The draft, found in a trashcan in his apartment, singled out President Cristina Fernández de Kirchner and Foreign Minister Héctor Timerman for arrest, naming them complicit in covering up Iran’s role in the attack, reported The New York Times.

The note’s existence confirms that Nisman had explicit plans to identify Kirchner and her government as participants in the cover-up, and adds to the pile of evidence that he was assassinated. Despite Kircher’s original claim that Nisman’s death was a suicide, an investigator into the incident showed that his bullet wound was in the back of the head on his non-dominant side. There was also no gunpowder on his hand. (RELATED: Prosecutor That Accused Argentina Of Terror Cover Up Found Dead)

Nisman was scheduled to testify about his investigation before Argentina’s Congress just hours after he was found dead in his apartment. He had alleged that Kirchner lobbied Interpol, the international law enforcement agency, to lift arrest warrants on certain Iranian officials.

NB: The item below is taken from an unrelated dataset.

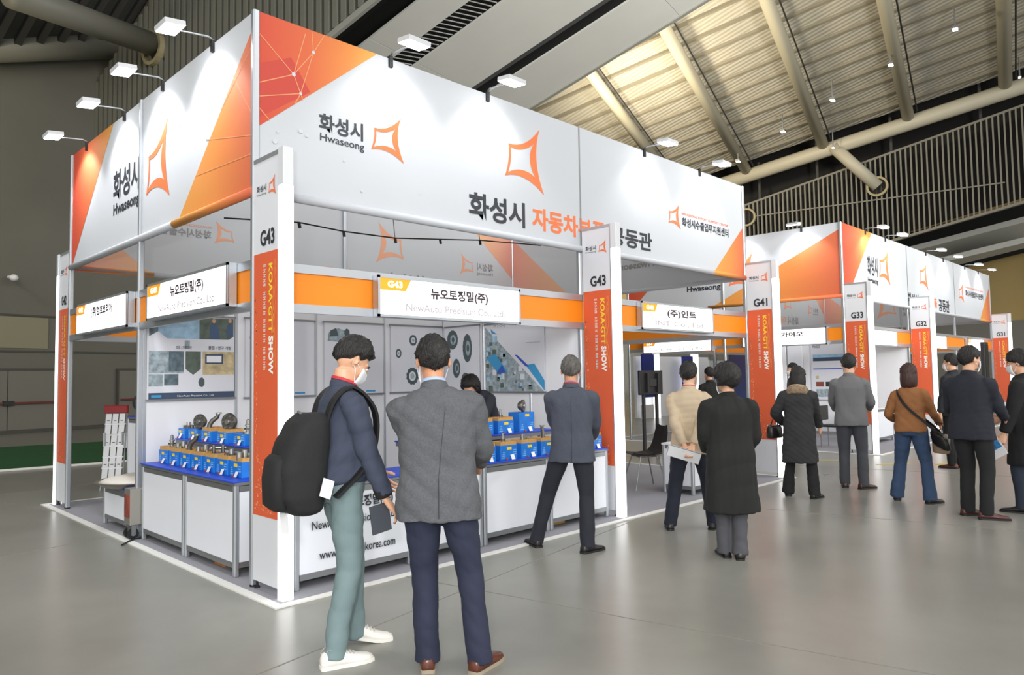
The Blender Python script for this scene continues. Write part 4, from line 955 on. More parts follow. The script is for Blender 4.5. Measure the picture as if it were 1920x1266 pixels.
# ---- another booth row seen through the opening: navy banners and lit strips
NAVY = mat('navy_banner_cloth', '#27358c', .6, var=.15, vscale=2); Y3 = 9.5
t3 = thing('navy_booth', (at(1265, 700, 'y', Y3)[0], Y3, 0), 'pale booth wall with navy panels seen through the open booth', 'booth')
def yq(u0, u1, v0, v1, y, d, nm, m_, par, z0=None):
    a, b_ = at(u0, v0, 'y', y), at(u1, v1, 'y', y); zz = b_[2] if z0 is None else z0
    MB().box(a[0], at(u1, v0, 'y', y)[0], y, y+d, zz, a[2]).build(nm, m_, par)
yq(1192, 1330, 668, 800, Y3+.4, .1, 'rear_wall', WHITE, t3, .0)
yq(1330, 1398, 676, 800, Y3+.4, .1, 'rear_wall', mat('grey_rear_wall', '#b9bcc0', .6), t3, .0)
yq(1204, 1226, 664, 760, Y3, .06, 'navy_panel', NAVY, t3, .75); yq(1204, 1226, 760, 790, Y3, .06, 'lower_panel', WHITE, t3, .0)
yq(1280, 1299, 668, 760, Y3, .06, 'navy_panel', NAVY, t3, .75)
yq(1227, 1236, 660, 800, Y3, .1, 'lit_strip', LIT_COL, t3, .0); yq(1299, 1309, 660, 800, Y3, .1, 'lit_strip', LIT_COL, t3, .0)
yq(1332, 1376, 664, 674, Y3+.3, .06, 'dark_beam', mat('dim_beam', '#77756a', .6), t3)
t4 = thing('navy_display', (at(1385, 700, 'y', Y3-1.2)[0], Y3-1.2, 0), 'dark blue and violet display panel behind the woman in the black coat', 'display panel')
yq(1368, 1402, 652, 760, Y3-1.2, .06, 'panel', grad('violet_blue_print', [(0, '#35548c'), (.5, '#3b3f78'), (1, '#463a66')], 2), t4, 0.0)
a_ = at(1342, 668, 'y', Y3-.6); t5 = thing('aluminium_post', (a_[0], Y3-.6, 0), 'thin aluminium post seen between the visitors in the open booth', 'post')
MB().cbox(a_[0]-.03, a_[0]+.03, Y3-.63, Y3-.57, 0.02, a_[2]+.3, .01).build('profile', ALU, t5)
MB().box(a_[0]-.06, a_[0]+.06, Y3-.66, Y3-.54, 0, .02).build('foot_plate', ALU, t5)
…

According to leading Argentine newspaper Clarín, Nisman had prepared the draft memo in June 2014, over six months before going public with his accusations against Kirchner.

He had been assigned 10 federal agents for his protection, but none were on duty when he died.

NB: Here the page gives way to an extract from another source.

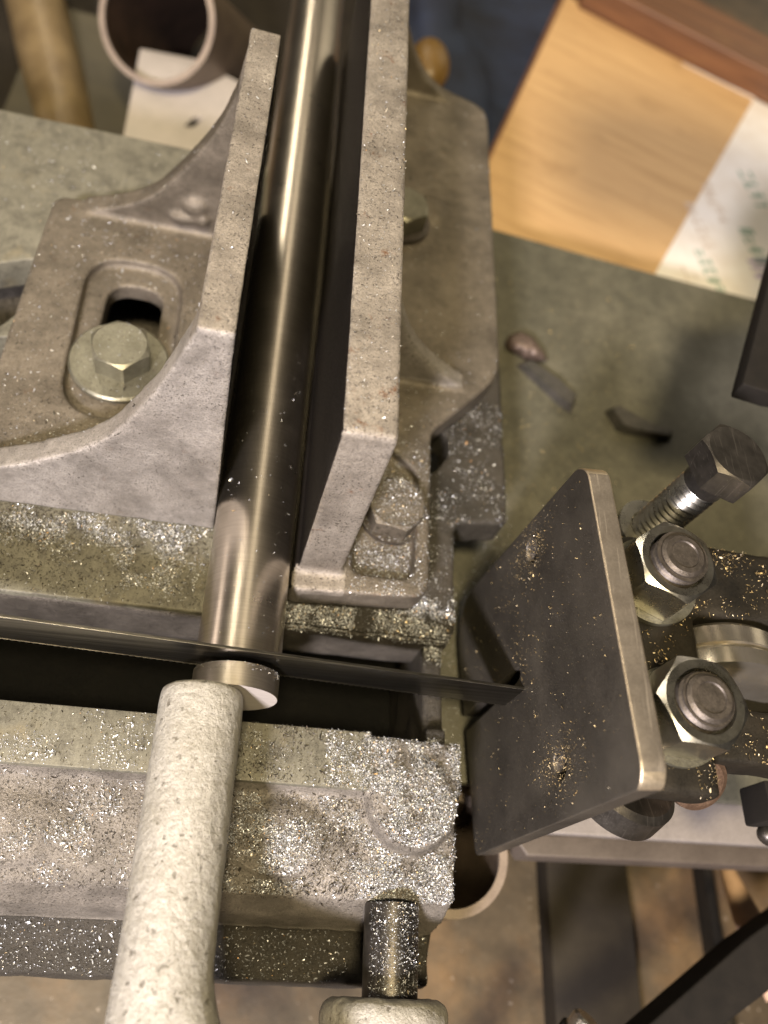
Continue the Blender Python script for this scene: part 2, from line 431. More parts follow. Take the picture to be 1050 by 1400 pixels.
def lathe(profile, origin_, axis, n=48, rot=0.0, closed=False):
    """profile: (radius, distance along axis); closed profile loops back (rings)"""
    u, w, a = frame_from(axis); o = np.array(origin_, float)
    V = []; F = []
    k = len(profile)
    for r, h in profile:
        for i in range(n):
            t = 2*math.pi*i/n+rot
            V.append(o+a*h+(u*math.cos(t)+w*math.sin(t))*max(r, 1e-4))
    for j in range(k if closed else k-1):
        j2 = (j+1) % k
        for i in range(n):
            i2 = (i+1) % n
            F.append([j*n+i, j*n+i2, j2*n+i2, j2*n+i])
    if not closed:
        F.append([i for i in range(n)][::-1]); F.append([(k-1)*n+i for i in range(n)])
    return np.array(V), F
def rounded(poly, r, seg=5):
    """round the corners of a 2D polygon; r may be a list"""
    P = [np.array(p, float) for p in poly]; n = len(P); out = []
    for i in range(n):
        rr = r[i] if hasattr(r, '__len__') else r
        a, b, c = P[i-1], P[i], P[(i+1) % n]
        if rr <= 0: out.append(b); continue
        d1 = a-b; d2 = c-b
        l = min(rr, np.linalg.norm(d1)*0.45, np.linalg.norm(d2)*0.45)
        p = b+d1/np.linalg.norm(d1)*l; q = b+d2/np.linalg.norm(d2)*l
        for s in range(seg+1):
            t = s/seg
            out.append((1-t)**2*p+2*t*(1-t)*b+t*t*q)
    return out
def slab(outer, holes, z0, z1, bev=0.0, to3=None, res=3):
    """extruded 2D outline with holes and bevelled rims, through a filled curve"""
    cu = bpy.data.curves.new('tmp', 'CURVE'); cu.dimensions = '2D'; cu.fill_mode = 'BOTH'
    for pl in [outer]+list(holes):
        s = cu.splines.new('POLY'); s.points.add(len(pl)-1)
        for q, p in zip(s.points, pl): q.co = (p[0], p[1], 0, 1)
        s.use_cyclic_u = True
    cu.extrude = (z1-z0)/2-bev
    cu.bevel_depth = bev; cu.bevel_resolution = res; cu.offset = -bev
    o = bpy.data.objects.new('tmp', cu); col.objects.link(o)
    dg = bpy.context.evaluated_depsgraph_get()
    me = bpy.data.meshes.new_from_object(o.evaluated_get(dg))
    bm = bmesh.new(); bm.from_mesh(me)
    bmesh.ops.remove_doubles(bm, verts=bm.verts, dist=1e-3)
    bmesh.ops.recalc_face_normals(bm, faces=bm.faces)
    bpy.data.objects.remove(o); bpy.data.curves.remove(cu); bpy.data.meshes.remove(me)
    V, F = bm_out(bm)
    V[:, 2] += (z0+z1)/2
    if to3 is not None: V = np.array([to3(*p) for p in V])
    return V, F
def remesh(parts, voxel, smooth=4, lump=0.0, lscale=0.08):
    """weld overlapping solids into one soft-edged casting"""
    V, F = join(*parts)
    me = bpy.data.meshes.new('tmp'); me.from_pydata(V.tolist(), [], F); me.update()
    o = bpy.data.objects.new('tmp', me); col.objects.link(o)
    r = o.modifiers.new('r', 'REMESH'); r.mode = 'VOXEL'; r.voxel_size = voxel
    s = o.modifiers.new('s', 'SMOOTH'); s.factor = 0.5; s.iterations = smooth
    dg = bpy.context.evaluated_depsgraph_get()
    ev = bpy.data.meshes.new_from_object(o.evaluated_get(dg))
    n = len(ev.vertices)
    vs = np.empty(n*3); ev.vertices.foreach_get('co', vs); vs = vs.reshape(-1, 3)
    ns = np.empty(n*3); ev.vertices.foreach_get('normal', ns); ns = ns.reshape(-1, 3)
    fs = [list(p.vertices) for p in ev.polygons]
    bpy.data.objects.remove(o); bpy.data.meshes.remove(me); bpy.data.meshes.remove(ev)
    if lump > 0:
        d = np.array([mnoise.fractal(Vector(p*lscale), 0.9, 2.0, 3) for p in vs])
        vs = vs+ns*(d*lump)[:, None]
    return vs, fs, ns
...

Since Nisman’s death, the president has introduced a bill to dissolve Argentina’s intelligence service. Kirchner, the widow of former Argentine president Néstor Kirchner, has been tainted by allegations of corruption throughout her tenure.

The Jewish community center attack which Nisman was investigating killed 85 people, making it the worst terror attack in Argentine history.

Argentina has Latin America’s largest Jewish population, and is one of the region’s most ethnically diverse societies. Nevertheless, Argentine Jews, of whom Nisman was one, face discrimination throughout the country. A recent Anti-Defamation League survey claimed that 24 percent of Argentines hold “anti-Semitic attitudes,” compared to 9 percent in the United States.